WHAT NEEDS TO BE DONE
Extract the lines of the material below, beginning with the first and ending with the line that holds "from mathutils.bvhtree import BVHTree". Skip every picture.

SUPPLIED DATA

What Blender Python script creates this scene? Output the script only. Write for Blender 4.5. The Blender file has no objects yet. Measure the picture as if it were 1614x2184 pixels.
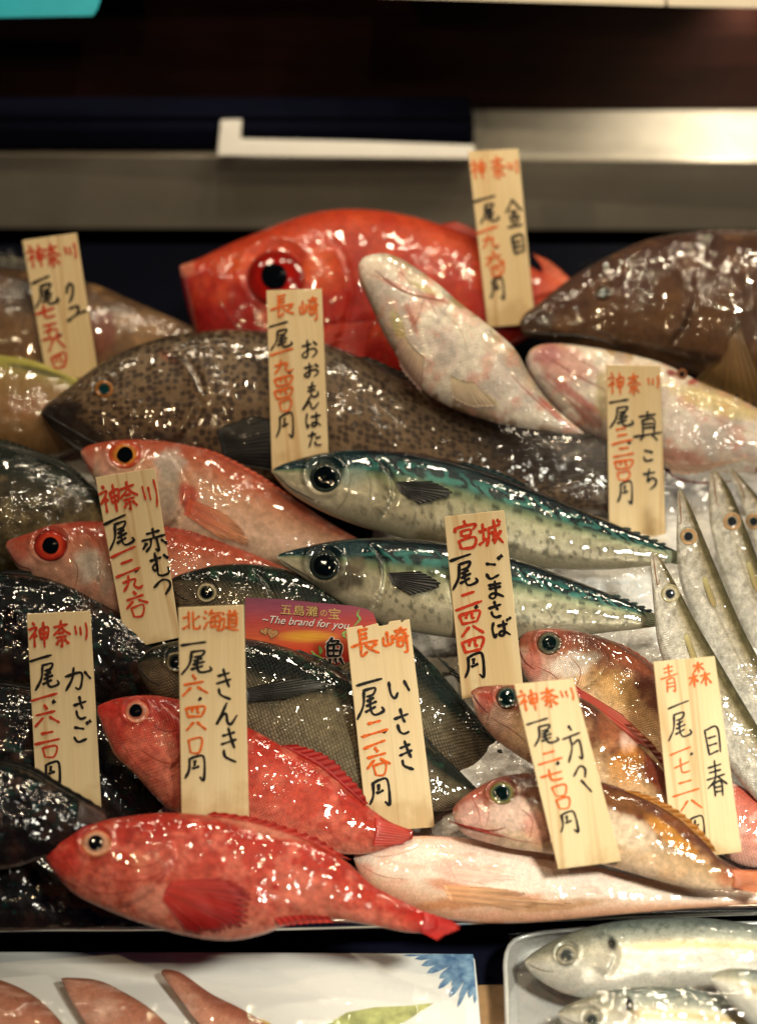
import bpy, math, random
import numpy as np
from mathutils import Vector
from mathutils.bvhtree import BVHTree

random.seed(7)
SC = bpy.context.scene
COL = SC.collection

# ------------------------------------------------------------------ camera
FPX = 4210.0                      # focal length in photograph pixels (photo is 1614 x 2184)
CX, CY = 807.0, 1092.0
PITCH = math.radians(38.0)
Dv = np.array([0, math.cos(PITCH), -math.sin(PITCH)])
Uv = np.array([0, math.sin(PITCH), math.cos(PITCH)])
Rv = np.array([1.0, 0, 0])
CAM = -1.2 * (Dv - 0.206 * Uv)
cam_d = bpy.data.cameras.new('camera')
cam = bpy.data.objects.new('camera', cam_d)
COL.objects.link(cam)
cam.location = CAM
cam.rotation_euler = (math.radians(90) - PITCH, 0, 0)
cam_d.sensor_fit = 'HORIZONTAL'
cam_d.sensor_width = 36
cam_d.lens = 36 * FPX / 1614
cam_d.clip_start, cam_d.clip_end = 0.05, 50
cam_d.dof.use_dof = True
cam_d.dof.focus_distance = 1.225
cam_d.dof.aperture_fstop = 3.6
cam_d.dof.aperture_blades = 0
SC.camera = cam

# ------------------------------------------------------------------ world, lamps, exposure
w = bpy.data.worlds.new('World')
SC.world = w
w.use_nodes = True
bg = w.node_tree.nodes['Background']
bg.inputs[0].default_value = (0.05, 0.16, 0.75, 1)
bg.inputs[1].default_value = 0.022


def lamp(name, loc, power, radius, color, aim=None, cone=None):
    d = bpy.data.lights.new(name, 'SPOT' if aim is not None else 'POINT')
    d.energy = power
    d.color = color
    d.shadow_soft_size = radius
    o = bpy.data.objects.new(name, d)
    COL.objects.link(o)
    o.location = loc
    if aim is not None:
        d.spot_size = math.radians(cone)
        d.spot_blend = 1.0
        o.rotation_euler = (Vector(aim) - Vector(loc)).to_track_quat('-Z', 'Y').to_euler()
    return o


WARM = (1.0, 0.79, 0.50)
lamp('shaded_lamp', (0.42, -0.34, 0.78), 39, 0.065, (1.0, 0.95, 0.78), (0.20, -0.10, 0.0), 62)
lamp('unseen_bulb', (0.34, 0.26, 0.95), 4.5, 0.012, WARM)
lamp('unseen_bulb', (0.02, 0.02, 0.98), 6.0, 0.012, (1.0, 0.84, 0.58))  # fill light added over the middle tags, no such source in view
lamp('unseen_bulb', (-0.30, -0.24, 0.90), 4.6, 0.012, (1.0, 0.74, 0.42))
for _x, _p in ((-0.46, 1.6), (-0.27, 1.9), (-0.08, 3.2), (0.11, 3.6), (0.30, 3.4), (0.49, 3.0)):   # string of bare bulbs above the back of the stall
    lamp('string_bulb', (_x, 0.47 + 0.02 * math.sin(9 * _x), 0.86 + 0.015 * math.cos(7 * _x)), _p, 0.026, (1.0, 0.84, 0.60))
lamp('shelf_lamp', (0.29, 0.655, 0.32), 1.9, 0.012, (1, 0.86, 0.64), (0.275, 0.63, 0.2), 120)
SC.view_settings.view_transform = 'Standard'
SC.view_settings.look = 'None'
SC.view_settings.exposure = 0
SC.view_settings.gamma = 1
SC.view_settings.use_curve_mapping = False
SC.render.engine = 'CYCLES'
SC.cycles.use_denoising = True
SC.cycles.max_bounces = 6
SC.cycles.transparent_max_bounces = 12
SC.cycles.sample_clamp_indirect = 6
SC.cycles.caustics_reflective = False
SC.cycles.caustics_refractive = False

# ------------------------------------------------------------------ geometry of the stall
def plane(origin, tilt_deg):
    t = math.radians(tilt_deg)
    return np.array(origin, float), np.array([0, -math.sin(t), math.cos(t)])

TRAY = plane((0, 0, 0), 18)
LOWER = plane((0, -0.020, -0.020), 10)


def ray(px, py):
    return Dv + (px - CX) / FPX * Rv + (CY - py) / FPX * Uv


def on_plane(px, py, o, n):
    r = ray(px, py)
    return CAM + r * (np.dot(o - CAM, n) / np.dot(r, n))


def at(px, py, h=0.0, base=TRAY):
    o, n = base
    return on_plane(px, py, o + n * h, n)


def at_depth(px, py, d):
    return CAM + ray(px, py) * d


def depth_of(p):
    return float(np.dot(np.asarray(p) - CAM, Dv))


def unit(v):
    return v / np.linalg.norm(v)


def lin(h):
    h = h.lstrip('#')
    c = np.array([int(h[i:i + 2], 16) / 255 for i in (0, 2, 4)])
    return np.where(c <= 0.04045, c / 12.92, ((c + 0.055) / 1.055) ** 2.4)


_rt = np.random.RandomState(3).rand(256, 256)


def noise(x, y, seed=0):
    x = np.asarray(x, float) + seed * 17.31
    y = np.asarray(y, float) + seed * 7.77
    xi, yi = np.floor(x).astype(int), np.floor(y).astype(int)
    fx, fy = x - xi, y - yi
    fx, fy = fx * fx * (3 - 2 * fx), fy * fy * (3 - 2 * fy)
    g = lambda a, b: _rt[a % 256, b % 256]
    return ((g(xi, yi) * (1 - fx) + g(xi + 1, yi) * fx) * (1 - fy)
            + (g(xi, yi + 1) * (1 - fx) + g(xi + 1, yi + 1) * fx) * fy)


def fbm(x, y, seed=0, oct=3):
    s, a, t = 0, 1, 0
    for i in range(oct):
        s = s + a * noise(np.asarray(x) * 2 ** i, np.asarray(y) * 2 ** i, seed + i)
        t += a
        a *= 0.5
    return s / t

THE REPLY
What Blender Python script creates this scene? Output the script only. Write for Blender 4.5. The Blender file has no objects yet. Measure the picture as if it were 1614x2184 pixels.
import bpy, math, random
import numpy as np
from mathutils import Vector
from mathutils.bvhtree import BVHTree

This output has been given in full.